The threshold for a sales handoff is meaningfully higher. You’re looking for:
- Multiple signals, sustained over time
- Alignment between those signals and where the account sits in the buying journey
- ICP fit that confirms this is actually an account worth pursuing
This is what 6QAs (6sense Qualified Accounts) are built around. A 6QA isn’t triggered by a single signal spike. It reflects a multi-dimensional picture of an account that has demonstrated readiness across fit, intent, and buying stage together. When sales receives a 6QA, the groundwork has already been done.
What successful teams do different
The teams that get real results from intent data aren’t doing anything magical. They’ve just avoided the most common traps.

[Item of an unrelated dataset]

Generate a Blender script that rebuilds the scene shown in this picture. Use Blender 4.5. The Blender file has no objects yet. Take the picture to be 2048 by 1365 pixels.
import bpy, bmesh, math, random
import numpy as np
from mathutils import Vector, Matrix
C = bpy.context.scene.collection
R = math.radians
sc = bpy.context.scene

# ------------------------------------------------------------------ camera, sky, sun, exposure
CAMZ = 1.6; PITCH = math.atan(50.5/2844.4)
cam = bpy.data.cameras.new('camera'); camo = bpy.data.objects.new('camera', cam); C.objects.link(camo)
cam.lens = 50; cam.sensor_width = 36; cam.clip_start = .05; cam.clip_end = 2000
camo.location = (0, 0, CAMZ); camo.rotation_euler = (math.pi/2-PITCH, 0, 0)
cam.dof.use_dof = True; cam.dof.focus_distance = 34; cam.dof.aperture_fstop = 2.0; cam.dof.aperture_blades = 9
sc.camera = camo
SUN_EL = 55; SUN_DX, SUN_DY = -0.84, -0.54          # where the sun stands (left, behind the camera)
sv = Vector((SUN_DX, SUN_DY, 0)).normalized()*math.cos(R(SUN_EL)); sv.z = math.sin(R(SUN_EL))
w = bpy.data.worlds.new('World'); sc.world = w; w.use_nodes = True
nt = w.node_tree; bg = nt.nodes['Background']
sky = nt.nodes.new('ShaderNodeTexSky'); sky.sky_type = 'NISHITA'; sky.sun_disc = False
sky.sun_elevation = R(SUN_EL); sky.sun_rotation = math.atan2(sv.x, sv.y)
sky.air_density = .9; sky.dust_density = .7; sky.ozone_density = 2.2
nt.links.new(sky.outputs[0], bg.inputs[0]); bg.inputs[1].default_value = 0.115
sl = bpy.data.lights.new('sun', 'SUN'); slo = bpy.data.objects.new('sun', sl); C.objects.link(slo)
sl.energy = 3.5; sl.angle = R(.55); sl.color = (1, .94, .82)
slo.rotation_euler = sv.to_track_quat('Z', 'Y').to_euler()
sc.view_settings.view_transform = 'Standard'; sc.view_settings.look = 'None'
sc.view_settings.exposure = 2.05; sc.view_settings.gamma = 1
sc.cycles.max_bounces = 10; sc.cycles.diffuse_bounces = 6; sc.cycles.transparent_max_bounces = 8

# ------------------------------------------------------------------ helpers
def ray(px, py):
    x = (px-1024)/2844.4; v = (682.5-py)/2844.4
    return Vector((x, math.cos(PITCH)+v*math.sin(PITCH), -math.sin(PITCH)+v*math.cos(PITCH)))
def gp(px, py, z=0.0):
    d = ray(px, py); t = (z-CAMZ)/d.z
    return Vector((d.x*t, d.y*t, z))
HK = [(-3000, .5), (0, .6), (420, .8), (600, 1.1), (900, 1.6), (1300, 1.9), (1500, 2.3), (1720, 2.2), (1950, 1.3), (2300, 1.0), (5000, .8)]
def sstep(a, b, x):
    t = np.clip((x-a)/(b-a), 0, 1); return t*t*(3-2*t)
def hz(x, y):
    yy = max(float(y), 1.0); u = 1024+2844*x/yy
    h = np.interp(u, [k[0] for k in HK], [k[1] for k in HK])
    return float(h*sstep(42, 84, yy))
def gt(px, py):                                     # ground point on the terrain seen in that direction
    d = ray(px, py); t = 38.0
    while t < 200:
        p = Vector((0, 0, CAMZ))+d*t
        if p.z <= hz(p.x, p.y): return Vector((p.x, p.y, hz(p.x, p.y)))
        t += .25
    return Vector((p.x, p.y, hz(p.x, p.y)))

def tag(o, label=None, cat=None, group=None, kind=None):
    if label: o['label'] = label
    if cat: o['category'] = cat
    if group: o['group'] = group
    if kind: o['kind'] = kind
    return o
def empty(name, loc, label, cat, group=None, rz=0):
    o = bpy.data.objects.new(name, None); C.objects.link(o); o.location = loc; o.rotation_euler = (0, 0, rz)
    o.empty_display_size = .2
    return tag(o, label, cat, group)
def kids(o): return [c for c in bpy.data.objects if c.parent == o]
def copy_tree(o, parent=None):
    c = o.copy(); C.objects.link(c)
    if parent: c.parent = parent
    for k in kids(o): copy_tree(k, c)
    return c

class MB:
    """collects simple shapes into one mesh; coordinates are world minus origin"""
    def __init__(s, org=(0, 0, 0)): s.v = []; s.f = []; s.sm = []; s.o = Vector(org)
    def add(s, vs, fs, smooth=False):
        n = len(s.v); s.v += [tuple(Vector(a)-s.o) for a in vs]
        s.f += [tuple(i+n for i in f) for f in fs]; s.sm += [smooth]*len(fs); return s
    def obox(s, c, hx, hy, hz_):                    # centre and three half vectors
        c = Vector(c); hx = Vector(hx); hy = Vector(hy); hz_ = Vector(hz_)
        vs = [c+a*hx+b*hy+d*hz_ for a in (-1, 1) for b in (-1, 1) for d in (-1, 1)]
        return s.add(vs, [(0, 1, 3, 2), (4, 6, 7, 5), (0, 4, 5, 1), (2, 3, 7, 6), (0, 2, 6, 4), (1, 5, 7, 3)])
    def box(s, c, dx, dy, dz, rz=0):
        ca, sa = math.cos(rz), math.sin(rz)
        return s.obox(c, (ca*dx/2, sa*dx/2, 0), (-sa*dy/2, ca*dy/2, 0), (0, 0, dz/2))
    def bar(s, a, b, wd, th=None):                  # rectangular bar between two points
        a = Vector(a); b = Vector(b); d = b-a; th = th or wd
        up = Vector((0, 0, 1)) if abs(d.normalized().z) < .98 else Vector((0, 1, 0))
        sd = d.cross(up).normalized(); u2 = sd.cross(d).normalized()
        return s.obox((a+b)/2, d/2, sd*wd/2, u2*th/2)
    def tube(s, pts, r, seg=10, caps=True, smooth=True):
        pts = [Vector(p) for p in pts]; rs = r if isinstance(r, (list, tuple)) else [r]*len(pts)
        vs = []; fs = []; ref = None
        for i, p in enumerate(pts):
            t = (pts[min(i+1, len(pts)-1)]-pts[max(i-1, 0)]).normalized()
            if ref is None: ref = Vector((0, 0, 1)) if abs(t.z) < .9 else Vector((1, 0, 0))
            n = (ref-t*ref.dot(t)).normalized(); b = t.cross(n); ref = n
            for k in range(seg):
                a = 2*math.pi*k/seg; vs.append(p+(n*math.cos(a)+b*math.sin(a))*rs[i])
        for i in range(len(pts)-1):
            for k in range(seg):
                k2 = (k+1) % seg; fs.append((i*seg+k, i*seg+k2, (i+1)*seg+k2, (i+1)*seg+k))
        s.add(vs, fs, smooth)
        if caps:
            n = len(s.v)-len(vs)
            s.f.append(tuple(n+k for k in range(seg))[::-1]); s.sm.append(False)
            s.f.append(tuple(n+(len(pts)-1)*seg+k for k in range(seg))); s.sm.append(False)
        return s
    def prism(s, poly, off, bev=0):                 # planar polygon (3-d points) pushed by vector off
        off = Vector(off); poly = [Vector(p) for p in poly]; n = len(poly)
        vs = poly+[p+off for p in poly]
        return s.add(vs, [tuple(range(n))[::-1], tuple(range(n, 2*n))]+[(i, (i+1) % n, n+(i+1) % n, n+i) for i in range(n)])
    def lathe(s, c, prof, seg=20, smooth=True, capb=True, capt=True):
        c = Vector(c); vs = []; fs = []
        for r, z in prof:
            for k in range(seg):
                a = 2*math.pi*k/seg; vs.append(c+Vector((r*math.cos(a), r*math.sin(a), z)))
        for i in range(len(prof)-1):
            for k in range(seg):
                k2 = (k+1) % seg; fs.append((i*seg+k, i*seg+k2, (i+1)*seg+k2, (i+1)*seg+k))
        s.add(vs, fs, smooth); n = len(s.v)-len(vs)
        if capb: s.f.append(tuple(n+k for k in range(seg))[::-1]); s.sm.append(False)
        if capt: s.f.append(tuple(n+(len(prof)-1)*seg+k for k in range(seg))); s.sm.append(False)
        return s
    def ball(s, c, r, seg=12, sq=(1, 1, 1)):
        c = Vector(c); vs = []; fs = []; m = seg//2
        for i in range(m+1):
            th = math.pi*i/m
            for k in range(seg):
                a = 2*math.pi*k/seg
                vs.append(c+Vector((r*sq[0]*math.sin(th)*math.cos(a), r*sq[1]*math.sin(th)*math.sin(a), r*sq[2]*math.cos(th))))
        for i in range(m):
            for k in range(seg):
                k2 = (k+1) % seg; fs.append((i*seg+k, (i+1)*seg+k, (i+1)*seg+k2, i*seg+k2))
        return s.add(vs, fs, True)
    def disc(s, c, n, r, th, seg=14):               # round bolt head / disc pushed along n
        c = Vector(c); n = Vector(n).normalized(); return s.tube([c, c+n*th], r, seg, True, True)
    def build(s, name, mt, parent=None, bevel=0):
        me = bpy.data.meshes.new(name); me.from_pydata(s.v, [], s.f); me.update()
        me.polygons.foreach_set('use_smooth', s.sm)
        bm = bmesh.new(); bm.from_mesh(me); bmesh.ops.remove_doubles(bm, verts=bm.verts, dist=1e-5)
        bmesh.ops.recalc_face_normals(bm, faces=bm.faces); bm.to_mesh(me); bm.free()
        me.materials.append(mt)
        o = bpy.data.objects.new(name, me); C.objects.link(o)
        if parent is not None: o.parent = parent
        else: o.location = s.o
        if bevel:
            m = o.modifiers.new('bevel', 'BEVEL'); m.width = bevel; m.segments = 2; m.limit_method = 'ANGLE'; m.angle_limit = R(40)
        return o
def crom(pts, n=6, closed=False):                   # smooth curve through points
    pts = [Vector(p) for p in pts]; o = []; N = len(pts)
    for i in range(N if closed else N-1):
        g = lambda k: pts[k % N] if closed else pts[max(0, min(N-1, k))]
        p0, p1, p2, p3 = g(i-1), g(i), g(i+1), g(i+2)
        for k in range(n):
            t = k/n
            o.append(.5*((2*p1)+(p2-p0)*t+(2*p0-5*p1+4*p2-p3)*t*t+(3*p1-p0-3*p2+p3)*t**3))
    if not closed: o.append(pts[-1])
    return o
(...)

They treat signals as inputs to intelligence, not conclusions. They refuse to act on a single data point in isolation. And they’ve built their process around a few consistent principles:
- Specificity over volume. Keyword-level signals beat topic-level signals every time. “Someone searched ‘ZoomInfo alternative pricing’ three times this week” is actionable. “Someone is researching data enrichment” is background noise.
- Layered qualification. Fit, intent, and buying stage only become powerful when they’re evaluated together, not independently.
- Automated activation. Manual processes introduce the lag that kills marketing responsiveness. The best teams have automated the first marketing response, so it happens the moment a signal fires — not when someone remembers to check a dashboard.
Reachdesk is a good example of what this looks like in practice. Their BDR team reviews accounts showing 6sense intent signals daily, directly inside Salesforce, with no platform-switching required. The result: a 35% win rate from accounts showing buying signals, and a 65% conversion rate from key accounts to sales-accepted opportunities, compared to 50% without intent signals.
“Out of all the signals we look at on a daily basis, 6sense intent signals always seem to be the strongest in terms of who’s most likely to enter the funnel and ultimately close.”
The honest answer
Does intent data actually work? Yes — when three things are true:
- The signals are specific enough to be actionable.
- They’re accurately mapped to the right accounts.
- Sales and marketing are each activated at the right threshold — not the same one.
Most intent data implementations fail to meet at least one of those indicators. That’s why the skepticism is legitimate, and why anyone who dismisses it hasn’t had a straight conversation with the right vendor.
The question worth asking isn’t “does intent data work?” It’s “does your intent data work?” Those are different questions. If you’re not sure of the answer, that’s probably the answer.